How often do you think back to the people you knew—and more specifically to the people you loved—in high school. For me, and for all of the other castaways out there, the answer is “not ever,” but it is my understanding that I may well be highly unusual in that regard. Watching TV and movies or reading books makes me keenly aware that those four years are, for many people, very memorable, and their first real loves are often just waiting around in their memories for a moment when they need a quiet smile…or when their current flame just isn’t cutting it. Good or bad, those high school memories help to define us, even though we will never experience them again.
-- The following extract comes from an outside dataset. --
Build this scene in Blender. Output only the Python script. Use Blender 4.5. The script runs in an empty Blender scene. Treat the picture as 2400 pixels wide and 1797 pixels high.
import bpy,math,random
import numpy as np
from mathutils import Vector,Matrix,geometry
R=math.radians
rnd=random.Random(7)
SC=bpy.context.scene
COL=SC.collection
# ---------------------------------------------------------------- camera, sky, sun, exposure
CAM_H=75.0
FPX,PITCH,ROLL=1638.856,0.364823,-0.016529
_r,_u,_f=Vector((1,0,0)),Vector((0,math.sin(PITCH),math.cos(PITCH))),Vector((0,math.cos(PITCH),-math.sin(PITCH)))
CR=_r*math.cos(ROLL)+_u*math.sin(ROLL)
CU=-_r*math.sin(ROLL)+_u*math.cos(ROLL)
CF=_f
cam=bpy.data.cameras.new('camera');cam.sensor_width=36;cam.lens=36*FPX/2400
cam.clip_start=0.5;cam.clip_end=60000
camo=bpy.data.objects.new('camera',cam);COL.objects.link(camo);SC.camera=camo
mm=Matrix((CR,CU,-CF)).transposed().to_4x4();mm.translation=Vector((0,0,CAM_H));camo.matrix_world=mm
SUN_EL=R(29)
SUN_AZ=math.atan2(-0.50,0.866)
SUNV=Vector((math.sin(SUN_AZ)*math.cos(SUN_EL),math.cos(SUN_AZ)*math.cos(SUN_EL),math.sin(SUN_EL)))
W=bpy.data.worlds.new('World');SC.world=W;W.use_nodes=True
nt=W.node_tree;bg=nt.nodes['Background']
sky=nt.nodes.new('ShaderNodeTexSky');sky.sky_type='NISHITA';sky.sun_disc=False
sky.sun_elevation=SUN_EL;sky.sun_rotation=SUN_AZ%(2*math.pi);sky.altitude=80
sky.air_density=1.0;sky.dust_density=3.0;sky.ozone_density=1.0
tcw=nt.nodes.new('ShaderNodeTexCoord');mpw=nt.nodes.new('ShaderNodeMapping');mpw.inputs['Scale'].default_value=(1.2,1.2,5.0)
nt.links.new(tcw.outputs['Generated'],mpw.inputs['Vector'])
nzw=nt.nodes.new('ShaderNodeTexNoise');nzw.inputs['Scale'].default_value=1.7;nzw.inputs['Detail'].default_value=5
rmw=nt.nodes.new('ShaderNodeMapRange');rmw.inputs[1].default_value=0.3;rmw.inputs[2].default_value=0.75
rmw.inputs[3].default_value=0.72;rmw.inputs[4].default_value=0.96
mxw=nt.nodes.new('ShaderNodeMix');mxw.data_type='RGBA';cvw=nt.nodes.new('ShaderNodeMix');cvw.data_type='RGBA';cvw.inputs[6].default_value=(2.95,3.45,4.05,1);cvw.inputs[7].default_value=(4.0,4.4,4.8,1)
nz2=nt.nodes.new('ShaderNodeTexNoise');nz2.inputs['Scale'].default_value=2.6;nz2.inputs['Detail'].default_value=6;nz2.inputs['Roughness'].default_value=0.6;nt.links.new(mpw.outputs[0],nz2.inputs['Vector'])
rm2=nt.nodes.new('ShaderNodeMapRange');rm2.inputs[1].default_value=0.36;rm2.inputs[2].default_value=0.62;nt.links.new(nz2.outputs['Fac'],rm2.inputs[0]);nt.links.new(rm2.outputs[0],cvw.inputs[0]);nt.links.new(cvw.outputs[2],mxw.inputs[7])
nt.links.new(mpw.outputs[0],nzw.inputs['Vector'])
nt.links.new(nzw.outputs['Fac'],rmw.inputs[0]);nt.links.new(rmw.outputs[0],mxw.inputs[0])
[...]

Unless, of course, we attend a reunion.
Reunions are often dreaded: we are all aware that people there compare lives with each other, and a lot of us are afraid to come up wanting. Artistic Home’s new production of Craig Wright’s 2005 The Pavilion understands and portrays this element, to be sure, but it is about much more. The Pavilion of the title, where this reunion is taking place, is an old town landmark that, immediately after this affair, will be torn down and replaced by a passionless concrete dance hall, forever leaving a hole in the townies’ memories, which will become even less real as the town, like all of them, moves on.
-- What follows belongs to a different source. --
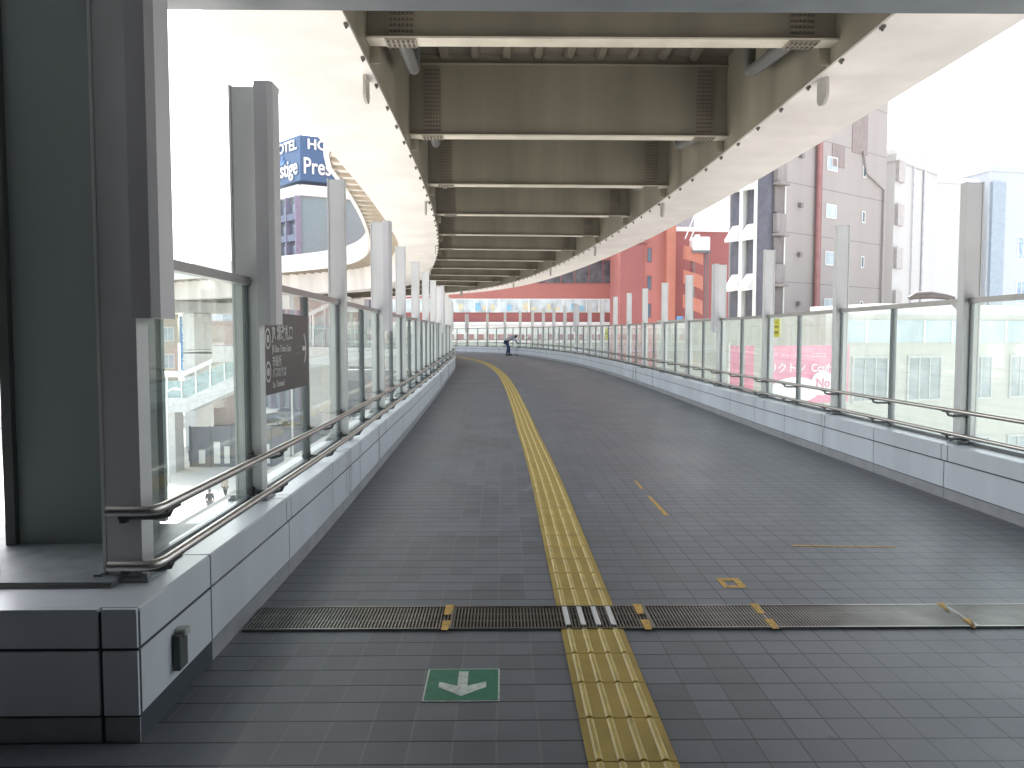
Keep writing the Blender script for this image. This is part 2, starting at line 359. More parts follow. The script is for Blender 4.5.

Sometimes, though, these memories themselves leave holes. That is the case with one-time Cutest Couple Kari (Kristin Collins, a highly likable performer whose very presence begs us to care about her) and Peter (John Mossman, in a performance that grounds his character in a gentle pathos), whose senior year breakup has haunted each of them for different reasons. When Peter suddenly moved away and left Kari in the lurch, it changed both of their worlds. Decades later, in 2000, on Peter’s first return to the old hometown since leaving, those worlds collide: the conviction he has been nurturing forever that he made the world’s biggest mistake, and the unadulterated anger she has been holding onto for the same amount of time. All in all, it isn’t the most auspicious of set-ups for anything romantic…not that Peter will be easily deterred.
There is a third actor involved here. Todd Wojcik plays the Narrator, who does, indeed, perform the duties of that role (even more, actually: he seems very much like Thornton Wilder’s Stage Manager in Our Town— controlling the action, stepping back from it to provide context, etc.). However, Wojcik is also called upon to provide the other context of the evening: the rest of the former classmates who are attending. I lost track of just how many characters he plays, but it is a lot. And he slips in and out of them, sometimes, in mid-sentence, letting a female confidante go in order to suddenly become, say, a ferociously angry husband who suspects his wife of cheating on him. (The scene near the end in which he has to play bits and pieces of pretty much every conversation in the place, switching among them like someone whose DID has been seriously exacerbated by an enormous dose of cocaine, is an absolute tour de force.)
When simply narrating, Wojcik frames The Pavilion as a cosmic truth. We all make decisions all the time, and those decisions confine and define us, becoming parts of how the universe sees us and acts around us. One of the simpler questions all of this begs is what might happen if we could somehow break out of the roles we have given ourselves. What if we could find a way, in other words, to change the universe?
(Yep, that’s one of the simpler philosophical conundrums facing our main couple as they work up to their inevitable collision on the dance floor.)
At its core, though, this is a story of the way time changes us all. Kari, twenty years on, is unhappily married to a man who ignores her in favor of golf. Peter has not married, his memory of what he foolishly threw away having haunted him. And death has played its own role: the popular band he once played in has been whittled down to only him; its other three members have died. At one point, Peter plays the last song that he and the penultimate surviving band member wrote. (Actually, it was written by Wright and Peter Lawton.) In any event, Mossman acquits himself well both playing and singing what is a highly emotional piece called “Down in the Ruined World,” perhaps an evocation of how both Kari and Peter see their lives.
But I’m giving you the wrong impression. Yes, there are some fascinating concepts being bandied about, and, yes, these characters’ lives are not going all that well, but this play is mostly sweet and down-to-earth, and it’s often very funny. You could, if you wish, not work hard at trying to understand the Universal Truths and Questions uttered by the narrator and just pay attention to his manic mini-portrayals of everyone else who is present and to the main couple as they (maybe?) work through their two-decade-old personal trauma. The philosophical stuff is fun and adds some layers, but this is really a very personal play. (The narrator says it is “a play about time,” and it is, but about how we define ourselves and change as time moves on.)
Director Julian Hester keeps things moving as the actors take advantage of Chas Mathieu’s simple partial-wall set (along with a chest that contains…things). Levi J. Wilkins’ lighting is lovely and even adds a touch of whimsy in its suggestions of shooting stars, while Petter Wahlback provides the nearly constant background of 80s songs along with occasional sound effects both terrestrial and not. Wright’s play (as well as this production) is a lovely construction. It argues that we may not be able to restart our lives or our universes, but we can make small adjustments to help our lives become better, and that’s no small thing.
The Pavilion is playing at the Den Theatre now through June 5. Tickets are available at The Artistic Home.